# START OF Information supplied

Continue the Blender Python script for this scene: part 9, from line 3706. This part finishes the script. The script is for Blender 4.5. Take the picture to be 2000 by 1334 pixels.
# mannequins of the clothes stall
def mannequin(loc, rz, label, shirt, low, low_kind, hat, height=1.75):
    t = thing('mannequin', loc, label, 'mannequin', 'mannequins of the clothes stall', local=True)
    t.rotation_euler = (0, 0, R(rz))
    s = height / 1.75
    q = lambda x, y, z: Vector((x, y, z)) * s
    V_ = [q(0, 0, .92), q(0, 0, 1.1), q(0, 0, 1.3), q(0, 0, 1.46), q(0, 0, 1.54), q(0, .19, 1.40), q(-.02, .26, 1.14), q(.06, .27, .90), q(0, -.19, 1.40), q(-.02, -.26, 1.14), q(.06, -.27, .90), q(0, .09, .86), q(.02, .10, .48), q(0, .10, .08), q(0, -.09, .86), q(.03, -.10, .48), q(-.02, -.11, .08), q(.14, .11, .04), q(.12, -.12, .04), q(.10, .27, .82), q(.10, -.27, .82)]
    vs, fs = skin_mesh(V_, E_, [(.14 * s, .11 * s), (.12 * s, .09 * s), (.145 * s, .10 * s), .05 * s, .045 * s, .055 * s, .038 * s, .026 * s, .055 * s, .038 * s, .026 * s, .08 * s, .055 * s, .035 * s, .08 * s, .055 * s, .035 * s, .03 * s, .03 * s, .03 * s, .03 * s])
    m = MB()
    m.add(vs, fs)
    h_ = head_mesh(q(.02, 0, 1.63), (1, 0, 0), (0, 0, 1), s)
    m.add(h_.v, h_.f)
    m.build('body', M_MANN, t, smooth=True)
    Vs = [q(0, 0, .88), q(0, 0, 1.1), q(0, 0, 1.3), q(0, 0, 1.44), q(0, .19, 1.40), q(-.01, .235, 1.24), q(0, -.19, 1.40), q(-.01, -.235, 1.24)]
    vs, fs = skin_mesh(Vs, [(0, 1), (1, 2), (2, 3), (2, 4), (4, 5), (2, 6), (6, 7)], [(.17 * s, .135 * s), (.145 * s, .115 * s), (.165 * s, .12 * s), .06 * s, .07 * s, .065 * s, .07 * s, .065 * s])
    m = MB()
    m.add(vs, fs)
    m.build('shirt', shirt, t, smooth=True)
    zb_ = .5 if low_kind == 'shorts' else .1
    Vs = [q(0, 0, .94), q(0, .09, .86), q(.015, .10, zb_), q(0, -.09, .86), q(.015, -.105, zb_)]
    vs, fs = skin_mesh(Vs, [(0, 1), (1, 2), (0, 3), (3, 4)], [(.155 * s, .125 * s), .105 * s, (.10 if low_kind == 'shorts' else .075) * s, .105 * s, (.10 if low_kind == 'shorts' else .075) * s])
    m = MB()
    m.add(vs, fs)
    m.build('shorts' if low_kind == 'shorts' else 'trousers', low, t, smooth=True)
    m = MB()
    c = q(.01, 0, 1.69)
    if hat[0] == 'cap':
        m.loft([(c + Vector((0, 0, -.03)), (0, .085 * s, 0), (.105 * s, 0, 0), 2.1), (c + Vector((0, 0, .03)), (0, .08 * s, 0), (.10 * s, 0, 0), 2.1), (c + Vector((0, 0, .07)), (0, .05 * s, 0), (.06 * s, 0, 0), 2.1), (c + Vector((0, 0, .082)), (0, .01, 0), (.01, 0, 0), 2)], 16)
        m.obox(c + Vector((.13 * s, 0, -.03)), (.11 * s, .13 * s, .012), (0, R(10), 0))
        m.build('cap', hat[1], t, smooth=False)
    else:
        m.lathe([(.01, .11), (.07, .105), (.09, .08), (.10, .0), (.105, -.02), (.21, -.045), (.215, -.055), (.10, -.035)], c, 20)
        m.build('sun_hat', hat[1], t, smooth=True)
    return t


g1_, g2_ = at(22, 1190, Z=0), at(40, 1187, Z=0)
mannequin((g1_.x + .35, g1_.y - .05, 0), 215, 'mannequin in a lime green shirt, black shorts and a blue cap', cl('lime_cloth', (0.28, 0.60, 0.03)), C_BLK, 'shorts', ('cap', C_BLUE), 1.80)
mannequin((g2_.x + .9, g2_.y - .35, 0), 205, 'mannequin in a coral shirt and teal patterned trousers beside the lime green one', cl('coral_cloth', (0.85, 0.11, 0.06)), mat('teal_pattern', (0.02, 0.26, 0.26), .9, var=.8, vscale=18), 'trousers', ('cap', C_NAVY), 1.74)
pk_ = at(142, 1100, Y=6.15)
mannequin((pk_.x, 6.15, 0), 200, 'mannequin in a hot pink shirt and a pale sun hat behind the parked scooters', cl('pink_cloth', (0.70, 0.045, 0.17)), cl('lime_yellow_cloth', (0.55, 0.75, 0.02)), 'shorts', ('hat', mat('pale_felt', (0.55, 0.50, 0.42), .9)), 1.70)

# END OF Information supplied

** Task **
Make an exact copy of the data above.

** Expected output **
Continue the Blender Python script for this scene: part 9, from line 3706. This part finishes the script. The script is for Blender 4.5. Take the picture to be 2000 by 1334 pixels.
# mannequins of the clothes stall
def mannequin(loc, rz, label, shirt, low, low_kind, hat, height=1.75):
    t = thing('mannequin', loc, label, 'mannequin', 'mannequins of the clothes stall', local=True)
    t.rotation_euler = (0, 0, R(rz))
    s = height / 1.75
    q = lambda x, y, z: Vector((x, y, z)) * s
    V_ = [q(0, 0, .92), q(0, 0, 1.1), q(0, 0, 1.3), q(0, 0, 1.46), q(0, 0, 1.54), q(0, .19, 1.40), q(-.02, .26, 1.14), q(.06, .27, .90), q(0, -.19, 1.40), q(-.02, -.26, 1.14), q(.06, -.27, .90), q(0, .09, .86), q(.02, .10, .48), q(0, .10, .08), q(0, -.09, .86), q(.03, -.10, .48), q(-.02, -.11, .08), q(.14, .11, .04), q(.12, -.12, .04), q(.10, .27, .82), q(.10, -.27, .82)]
    vs, fs = skin_mesh(V_, E_, [(.14 * s, .11 * s), (.12 * s, .09 * s), (.145 * s, .10 * s), .05 * s, .045 * s, .055 * s, .038 * s, .026 * s, .055 * s, .038 * s, .026 * s, .08 * s, .055 * s, .035 * s, .08 * s, .055 * s, .035 * s, .03 * s, .03 * s, .03 * s, .03 * s])
    m = MB()
    m.add(vs, fs)
    h_ = head_mesh(q(.02, 0, 1.63), (1, 0, 0), (0, 0, 1), s)
    m.add(h_.v, h_.f)
    m.build('body', M_MANN, t, smooth=True)
    Vs = [q(0, 0, .88), q(0, 0, 1.1), q(0, 0, 1.3), q(0, 0, 1.44), q(0, .19, 1.40), q(-.01, .235, 1.24), q(0, -.19, 1.40), q(-.01, -.235, 1.24)]
    vs, fs = skin_mesh(Vs, [(0, 1), (1, 2), (2, 3), (2, 4), (4, 5), (2, 6), (6, 7)], [(.17 * s, .135 * s), (.145 * s, .115 * s), (.165 * s, .12 * s), .06 * s, .07 * s, .065 * s, .07 * s, .065 * s])
    m = MB()
    m.add(vs, fs)
    m.build('shirt', shirt, t, smooth=True)
    zb_ = .5 if low_kind == 'shorts' else .1
    Vs = [q(0, 0, .94), q(0, .09, .86), q(.015, .10, zb_), q(0, -.09, .86), q(.015, -.105, zb_)]
    vs, fs = skin_mesh(Vs, [(0, 1), (1, 2), (0, 3), (3, 4)], [(.155 * s, .125 * s), .105 * s, (.10 if low_kind == 'shorts' else .075) * s, .105 * s, (.10 if low_kind == 'shorts' else .075) * s])
    m = MB()
    m.add(vs, fs)
    m.build('shorts' if low_kind == 'shorts' else 'trousers', low, t, smooth=True)
    m = MB()
    c = q(.01, 0, 1.69)
    if hat[0] == 'cap':
        m.loft([(c + Vector((0, 0, -.03)), (0, .085 * s, 0), (.105 * s, 0, 0), 2.1), (c + Vector((0, 0, .03)), (0, .08 * s, 0), (.10 * s, 0, 0), 2.1), (c + Vector((0, 0, .07)), (0, .05 * s, 0), (.06 * s, 0, 0), 2.1), (c + Vector((0, 0, .082)), (0, .01, 0), (.01, 0, 0), 2)], 16)
        m.obox(c + Vector((.13 * s, 0, -.03)), (.11 * s, .13 * s, .012), (0, R(10), 0))
        m.build('cap', hat[1], t, smooth=False)
    else:
        m.lathe([(.01, .11), (.07, .105), (.09, .08), (.10, .0), (.105, -.02), (.21, -.045), (.215, -.055), (.10, -.035)], c, 20)
        m.build('sun_hat', hat[1], t, smooth=True)
    return t


g1_, g2_ = at(22, 1190, Z=0), at(40, 1187, Z=0)
mannequin((g1_.x + .35, g1_.y - .05, 0), 215, 'mannequin in a lime green shirt, black shorts and a blue cap', cl('lime_cloth', (0.28, 0.60, 0.03)), C_BLK, 'shorts', ('cap', C_BLUE), 1.80)
mannequin((g2_.x + .9, g2_.y - .35, 0), 205, 'mannequin in a coral shirt and teal patterned trousers beside the lime green one', cl('coral_cloth', (0.85, 0.11, 0.06)), mat('teal_pattern', (0.02, 0.26, 0.26), .9, var=.8, vscale=18), 'trousers', ('cap', C_NAVY), 1.74)
pk_ = at(142, 1100, Y=6.15)
mannequin((pk_.x, 6.15, 0), 200, 'mannequin in a hot pink shirt and a pale sun hat behind the parked scooters', cl('pink_cloth', (0.70, 0.045, 0.17)), cl('lime_yellow_cloth', (0.55, 0.75, 0.02)), 'shorts', ('hat', mat('pale_felt', (0.55, 0.50, 0.42), .9)), 1.70)